Alvin Toffler's book "Future Shock" is one of the defining texts of the 20th century. In it, he correctly predicts the insanity of living in the 21st century with its constant bombardment of the shock of the new.
I thoroughly recommend you read it. But there's no official eBook copy. Why?
If you trawl the Dark Web™ (2nd page of Google) you're sure to find hundreds of samizdat copies. Some laboriously typed up by hand, others scanned and OCR'd by machines. All of them filled with imperfections, and none of them making money for the original publishers or the author's estate.
The audiobook seems to be still available. But the dead-tree copy seems relegated to the second-hand shelves.
It looks like the book is being republished next year, but with no sign of an eBook. It is infuriating.
This grumpy post isn't really about Future Shock. There are so many books which are hidden from our knowledge. I know Google used to scan in books, but got clobbered for copyright infringement. But that's not good enough. It's error-prone, lacking semantics, and locked in to one provider.
In the book "The Long Tail" we were promised that the future was "selling less of more". That is, the marginal cost of digital reproduction meant that stores would have infinite supply of an infinite variety of stock. Sure, some things would only sell a copy or two per year. But who cares? The cost of storage, reproduction, and transmission, is negligible.
Sadly, that turns out not to be the case. I'm sure there is a digital version of the book at the publisher - but the format used to create the printed book probably isn't suitable for selling to the public. An ePub copy requires someone to typeset it, validate it, check it on a variety of devices, clear the rights, design a cover, generate an ISBN, load into bookshops - and probably a thousand other things that I can't even imagine.
Non-digital-native files are expensive to convert to digital files. And with uncertain returns, it's no wonder so many critical texts are unlocked only by piracy. This is not a long-term strategy, and is of dubious legality and morality.
We need a better way to free up human knowledge.
Gordon Haff said on twitter.com:
Weird stuff happens with movies too for, I assume, contractual/rights reasons. Criterion recently released Hitchcock's Notorious but, before that, there was only a poor quality Chinese bootleg available. Some TV series like Northern Exposure have had most of the music cut.
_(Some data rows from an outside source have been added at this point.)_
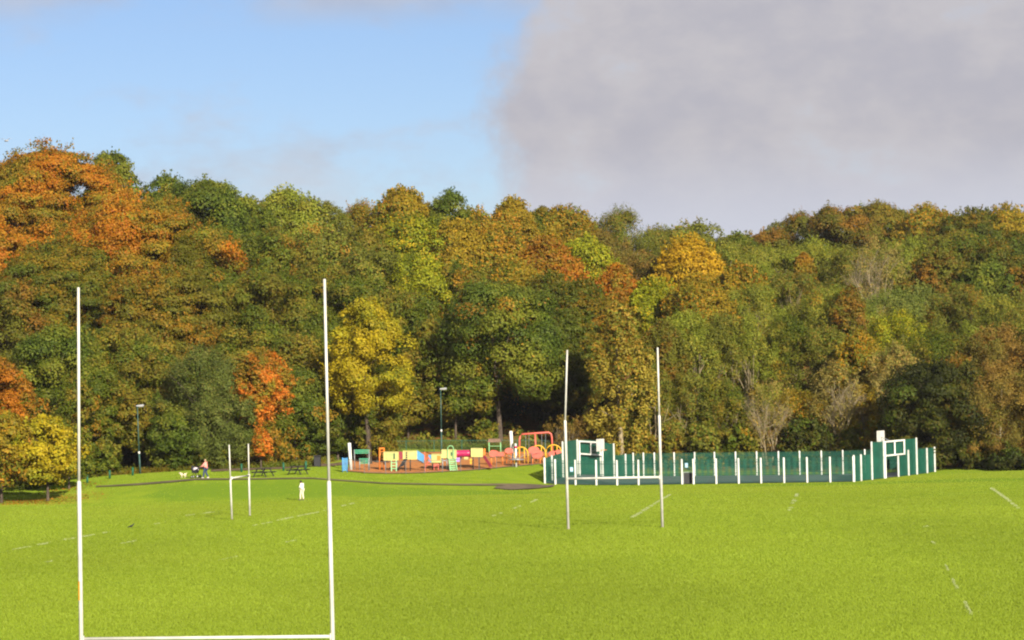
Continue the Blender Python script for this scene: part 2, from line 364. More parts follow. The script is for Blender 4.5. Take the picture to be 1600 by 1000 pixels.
# ------------------------------------------------------------------ rugby goals
def goal(y, l, r, bar, rad, label, tape=False, ys=None):
    """l, r = (top, joint, base) photo positions of the two posts"""
    y2 = ys or y
    pl = [P(*p, y) for p in l]; pr = [P(*p, y2) for p in r]
    pl[2] = Vector((pl[2].x, y, Tz(pl[2].x, y))); pr[2] = Vector((pr[2].x, y2, Tz(pr[2].x, y2)))
    g = thing('rugby_goal', (pl[2]+pr[2])/2, label, 'rugby goal', 'rugby goals on the pitches')
    for q in (pl, pr):
        po = MB().tube([q[1], q[0]], [rad*.72, rad*.62], 14).build('post', 'white', g, True)
        MB().tube([q[2], q[1], q[1]+Vector((0, 0, .05))], [rad, rad, rad*.75], 14).build('sleeve', 'white', po, True)
        MB().tube([q[2]-Vector((0, 0, .1)), q[2]+Vector((0, 0, .03))], rad*1.7, 12).build('socket', 'dirt', po, True)
    bl, br = P(*bar[0], y), P(*bar[1], y2)
    MB().tube([bl, br], rad*.8, 12).build('crossbar', 'white', g, True)
    for p, s in ((bl, 1), (br, -1)):
        d = (br-bl).normalized()*s
        MB().box(p+d*rad*1.1, (rad*.5, rad*2.4, rad*3.0), math.atan2(d.y, d.x)).build('bracket', 'white', g, bevel=.004)
    if tape:
        v0 = pl[2]+(pl[1]-pl[2]).normalized()*3.85; v1 = v0+(pl[1]-pl[2]).normalized()*.42; n = 10; mb = MB(); vs = []
        for p in (v0, v1):
            for k in range(n+1):
                t = R(165)+R(100)*k/n; vs.append(p+Vector((math.cos(t), math.sin(t), 0))*(rad+.004))
        mb.add(vs, [(k, k+1, n+2+k, n+1+k) for k in range(n)]).build('stain', 'orange_tape', g)
    return g
goal(57, ((122.5, 449), (123.5, 755), (130, 1210)), ((507, 436), (514, 755), (525, 1205)), ((127, 998.5), (520, 994.5)), .047,
     'tall white rugby goal nearest the camera, its crossbar at the bottom edge', True)
goal(152, ((886.3, 547), (883, 658), (888, 827)), ((1027.5, 543), (1030, 650), (1035, 822)), ((884.5, 748), (1032.5, 745.5)), .082,
     'white rugby goal standing in front of the green fenced court')
goal(178, ((358, 695), (360, 750), (362.3, 808)), ((388, 693.5), (389, 745), (390.3, 802)), ((361, 747), (389.3, 743)), .068,
     'smallest and farthest white rugby goal, seen at an angle near the picnic tables', ys=184)

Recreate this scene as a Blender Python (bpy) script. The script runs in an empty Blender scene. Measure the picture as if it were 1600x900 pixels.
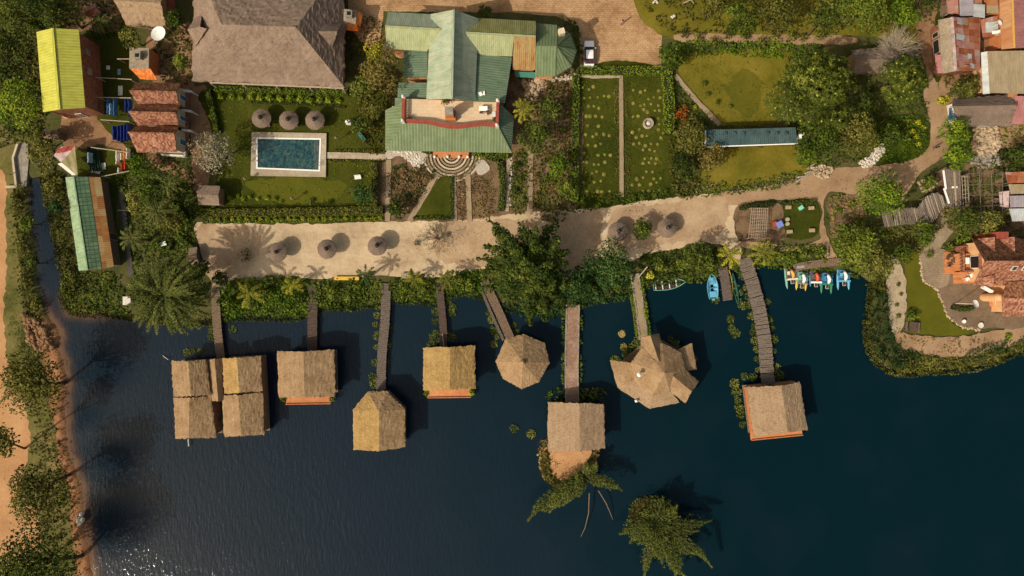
import bpy, bmesh, math, random
import numpy as np
from mathutils import Vector, Matrix, noise, geometry

scene = bpy.context.scene
COL = scene.collection
rad = math.radians
PI = math.pi
R = random.Random(11)
RN = np.random.default_rng(5)

H = 107.0            # drone height above the ground, metres
S = 0.1              # metres per photograph pixel on the ground
cam_d = bpy.data.cameras.new('drone_camera')
cam_d.sensor_width = 36.0
cam_d.lens = 18.0 * H / 80.0
cam_d.clip_start = 1.0
cam_d.clip_end = 6000.0
cam = bpy.data.objects.new('drone_camera', cam_d)
COL.objects.link(cam)
cam.location = (0, 0, H)
cam.rotation_euler = (0, 0, 0)
scene.camera = cam

SUN_EL = rad(42.0)
SUN_H = Vector((-0.82, -0.572, 0)).normalized()      # towards the sun, on the ground
sun_d = bpy.data.lights.new('sun', 'SUN')
sun_d.energy = 3.8
sun_d.angle = rad(0.9)
sun_d.color = (1.0, 0.93, 0.79)
sun = bpy.data.objects.new('sun', sun_d)
COL.objects.link(sun)
sdir = SUN_H * math.cos(SUN_EL) + Vector((0, 0, math.sin(SUN_EL)))
sun.rotation_euler = (-sdir).to_track_quat('-Z', 'Y').to_euler()
sun.location = sdir * 200
world = bpy.data.worlds.new('World')
scene.world = world
world.use_nodes = True
wn = world.node_tree
bg = wn.nodes['Background']
sky = wn.nodes.new('ShaderNodeTexSky')
sky.sky_type = 'NISHITA'
sky.sun_disc = False
sky.air_density = 2.0
sky.dust_density = 8.0
sky.ozone_density = 0.0
sky.sun_elevation = SUN_EL
sky.sun_rotation = math.atan2(SUN_H.x, SUN_H.y) % (2 * PI)
wn.links.new(sky.outputs[0], bg.inputs['Color'])
bg.inputs['Strength'].default_value = 0.095
scene.view_settings.view_transform = 'Standard'
scene.view_settings.look = 'None'
scene.view_settings.exposure = 0.0
scene.view_settings.gamma = 1.0
scene.view_settings.use_curve_mapping = False

WATER_Z = -0.4

def W(px, py, z=0.0):
    """the point at height z that stands at this place of the plan"""
    k = S * (H - z) / H
    return Vector(((px - 800) * k, (450 - py) * k, z))

def tag(o, label=None, cat=None, group=None, kind=None):
    if label: o['label'] = label
    if cat: o['category'] = cat
    if group: o['group'] = group
    if kind: o['kind'] = kind
    return o

def thing(name, loc, label, cat, group=None, rz=0.0):
    o = bpy.data.objects.new(name, None)
    o.empty_display_size = 0.3
    COL.objects.link(o)
    o.location = loc
    o.rotation_euler = (0, 0, rz)
    return tag(o, label, cat, group)

def dup(root, loc, rz=None, sc=None, label=None, group=None):
    r = root.copy(); COL.objects.link(r)
    r.location = loc
    if rz is not None: r.rotation_euler = (0, 0, rz)
    if sc is not None: r.scale = (sc, sc, sc) if not isinstance(sc, tuple) else sc
    if label: r['label'] = label
    if group: r['group'] = group
    for ch in list(root.children):
        c = ch.copy(); COL.objects.link(c); c.parent = r
        for g in list(ch.children):
            d = g.copy(); COL.objects.link(d); d.parent = c
    return r

def origin_of(o):
    v = Vector((0, 0, 0))
    while o is not None:
        v += o.location
        o = o.parent
    return v

class MB:
    """collects faces (with material slots and metre UVs), then becomes ONE mesh object"""
    def __init__(self):
        self.v = []; self.f = []; self.m = []
    def face(self, pts, m=0, up=False):
        pts = [Vector(p) for p in pts]
        if up:
            n = geometry.normal(pts) if len(pts) > 2 else Vector((0, 0, 1))
            if n.z < 0: pts.reverse()
        i = len(self.v)
        self.v += pts
        self.f.append(list(range(i, i + len(pts)))); self.m.append(m)
    def box(self, c, d, rz=0.0, m=0, rot=None):
        c = Vector(c); hx, hy, hz = d[0] / 2, d[1] / 2, d[2] / 2
        M3 = rot if rot is not None else Matrix.Rotation(rz, 3, 'Z')
        q = [c + M3 @ Vector((x * hx, y * hy, z * hz)) for z in (-1, 1) for y in (-1, 1) for x in (-1, 1)]
        i = len(self.v); self.v += q
        for f in ((0, 2, 3, 1), (4, 5, 7, 6), (0, 1, 5, 4), (2, 6, 7, 3), (0, 4, 6, 2), (1, 3, 7, 5)):
            self.f.append([i + k for k in f]); self.m.append(m)
    def beam(self, a, b, w, h, m=0):
        a, b = Vector(a), Vector(b); d = b - a
        L = d.length
        if L < 1e-5: return
        q = d.to_track_quat('X', 'Z').to_matrix()
        self.box((a + b) / 2, (L, w, h), m=m, rot=q)
    def prism(self, poly, z0, z1, m=0, mtop=None, bottom=True):
        poly = [Vector((p[0], p[1], 0)) for p in poly]
        ar = sum(poly[i].x * poly[(i + 1) % len(poly)].y - poly[(i + 1) % len(poly)].x * poly[i].y for i in range(len(poly)))
        if ar < 0: poly.reverse()
        n = len(poly)
        for i in range(n):
            a, b = poly[i], poly[(i + 1) % n]
            self.face([(a.x, a.y, z0), (b.x, b.y, z0), (b.x, b.y, z1), (a.x, a.y, z1)], m)
        self.face([(p.x, p.y, z1) for p in poly], m if mtop is None else mtop)
        if bottom: self.face([(p.x, p.y, z0) for p in reversed(poly)], m)
    def tube(self, pts, radii, n=7, m=0, cap=True):
        pts = [Vector(p) for p in pts]
        if not hasattr(radii, '__len__'): radii = [radii] * len(pts)
        i0 = len(self.v)
        for k, p in enumerate(pts):
            t = (pts[min(k + 1, len(pts) - 1)] - pts[max(k - 1, 0)])
            q = t.to_track_quat('Z', 'Y').to_matrix()
            for j in range(n):
                a = 2 * PI * j / n
                self.v.append(p + q @ Vector((math.cos(a) * radii[k], math.sin(a) * radii[k], 0)))
        for k in range(len(pts) - 1):
            for j in range(n):
                a = i0 + k * n + j; b = i0 + k * n + (j + 1) % n
                self.f.append([a, b, b + n, a + n]); self.m.append(m)
        if cap:
            self.f.append([i0 + j for j in reversed(range(n))]); self.m.append(m)
            e = i0 + (len(pts) - 1) * n
            self.f.append([e + j for j in range(n)]); self.m.append(m)
    def lathe(self, prof, n=16, c=(0, 0, 0), m=0, jit=0.0, phase=0.0):
        """prof: (radius, z) from below to above"""
        c = Vector(c); i0 = len(self.v)
        for k, (r, z) in enumerate(prof):
            for j in range(n):
                a = 2 * PI * j / n + phase
                rr = r * (1 + (R.random() - .5) * jit)
                self.v.append(c + Vector((math.cos(a) * rr, math.sin(a) * rr, z + (R.random() - .5) * jit * .3)))
        for k in range(len(prof) - 1):
            for j in range(n):
                a = i0 + k * n + j; b = i0 + k * n + (j + 1) % n
                self.f.append([a, b, b + n, a + n]); self.m.append(m)
        self.f.append([i0 + j for j in reversed(range(n))]); self.m.append(m)
        e = i0 + (len(prof) - 1) * n
        self.f.append([e + j for j in range(n)]); self.m.append(m)
    def build(self, name, mats, parent=None, loc=None, smooth=False):
        if not isinstance(mats, (list, tuple)): mats = [mats]
        if parent is not None: org = origin_of(parent)
        elif loc is not None: org = Vector(loc)
        elif self.v:
            xs = [p.x for p in self.v]; ys = [p.y for p in self.v]; zs = [p.z for p in self.v]
            org = Vector(((min(xs) + max(xs)) / 2, (min(ys) + max(ys)) / 2, min(zs)))
        else: org = Vector((0, 0, 0))
        me = bpy.data.meshes.new(name)
        me.from_pydata([tuple(p - org) for p in self.v], [], self.f)
        for mt in mats: me.materials.append(mt)
        me.polygons.foreach_set('material_index', self.m)
        if smooth: me.polygons.foreach_set('use_smooth', [True] * len(self.f))
        metre_uv(me)
        o = bpy.data.objects.new(name, me)
        COL.objects.link(o)
        if parent is not None: o.parent = parent
        else: o.location = org
        return o

def face_uv(n):
    if abs(n.z) > 0.9995: u = Vector((1, 0, 0))
    else: u = Vector((-n.y, n.x, 0)).normalized()
    return u, n.cross(u)

def metre_uv(me):
    uv = me.uv_layers.new(name='metres').data
    co = me.vertices
    for p in me.polygons:
        u, v = face_uv(p.normal)
        for li in p.loop_indices:
            c = co[me.loops[li].vertex_index].co
            uv[li].uv = (c.dot(u), c.dot(v))

class NT:
    def __init__(self, name):
        self.mat = bpy.data.materials.new(name)
        self.mat.use_nodes = True
        self.t = self.mat.node_tree
        self.b = self.t.nodes['Principled BSDF']
        self.b.inputs['Specular IOR Level'].default_value = 0.1
    def n(self, kind, **kw):
        nd = self.t.nodes.new(kind)
        for k, v in kw.items(): setattr(nd, k, v)
        return nd
    def l(self, a, b): self.t.links.new(a, b)
    def coord(self, kind='Object', scale=(1, 1, 1)):
        if kind == 'World':
            src = self.n('ShaderNodeNewGeometry').outputs['Position']
        elif kind == 'UV':
            u = self.n('ShaderNodeUVMap'); u.uv_map = 'metres'; src = u.outputs[0]
        else:
            src = self.n('ShaderNodeTexCoord').outputs['Object']
        m = self.n('ShaderNodeMapping'); m.inputs['Scale'].default_value = scale
        self.l(src, m.inputs['Vector'])
        return m.outputs[0]
    def noise(self, co, scale, detail=5, rough=.55):
        x = self.n('ShaderNodeTexNoise')
        x.inputs['Scale'].default_value = scale; x.inputs['Detail'].default_value = detail
        x.inputs['Roughness'].default_value = rough
        self.l(co, x.inputs['Vector'])
        return x.outputs['Fac']
    def ramp(self, fac, cols, lo=.3, hi=.7, interp='LINEAR'):
        r = self.n('ShaderNodeValToRGB'); r.color_ramp.interpolation = interp
        e = r.color_ramp.elements
        while len(e) < len(cols): e.new(.5)
        for i, c in enumerate(cols):
            e[i].position = lo + (hi - lo) * i / max(1, len(cols) - 1)
            e[i].color = (*c, 1)
        self.l(fac, r.inputs[0])
        return r.outputs[0]
    def math(self, op, a, b=None, c=None):
        m = self.n('ShaderNodeMath', operation=op)
        for i, x in enumerate((a, b, c)):
            if x is None: continue
            if isinstance(x, (int, float)): m.inputs[i].default_value = x
            else: self.l(x, m.inputs[i])
        return m.outputs[0]
    def mix(self, fac, a, b, mode='MIX'):
        m = self.n('ShaderNodeMix', data_type='RGBA', blend_type=mode)
        for s, x in ((0, fac), (6, a), (7, b)):
            if isinstance(x, (int, float)): m.inputs[s].default_value = x
            elif isinstance(x, tuple): m.inputs[s].default_value = (*x, 1)
            else: self.l(x, m.inputs[s])
        return m.outputs[2]
    def bump(self, h, strength=.4, dist=.05):
        b = self.n('ShaderNodeBump')
        b.inputs['Strength'].default_value = strength; b.inputs['Distance'].default_value = dist
        self.l(h, b.inputs['Height']); self.l(b.outputs[0], self.b.inputs['Normal'])
    def col(self, c):
        if isinstance(c, tuple): self.b.inputs['Base Color'].default_value = (*c, 1)
        else: self.l(c, self.b.inputs['Base Color'])
    def rough(self, r): self.b.inputs['Roughness'].default_value = r

def scl(c, k): return tuple(min(.9, x * k) for x in c)

def plain(name, col, rough=.7, vary=.22, scale=2.5, metal=0.0, spec=None, bump=.15):
    t = NT(name)
    co = t.coord('Object')
    f = t.noise(co, scale, 6, .6)
    t.col(t.ramp(f, [scl(col, 1 - vary), col, scl(col, 1 + vary)]))
    t.rough(rough); t.b.inputs['Metallic'].default_value = metal
    if spec is not None: t.b.inputs['Specular IOR Level'].default_value = spec
    if bump: t.bump(t.noise(co, scale * 6, 4), bump, .03)
    return t.mat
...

Dominic 🇪🇺 said on twitter.com:
We are living through what future historians will refer to as “digital Dark Ages”: so much of our culture has moved to impermanent electronic media that cannot be consulted in the physical record, but are also inaccessible to electronic archaeology due to formats, DRM, & so on.
Adam Fowler said on twitter.com:
Contractual I think. Certainly when I wrote a dummies book there were different terms and payments for ebooks vs. Paperback.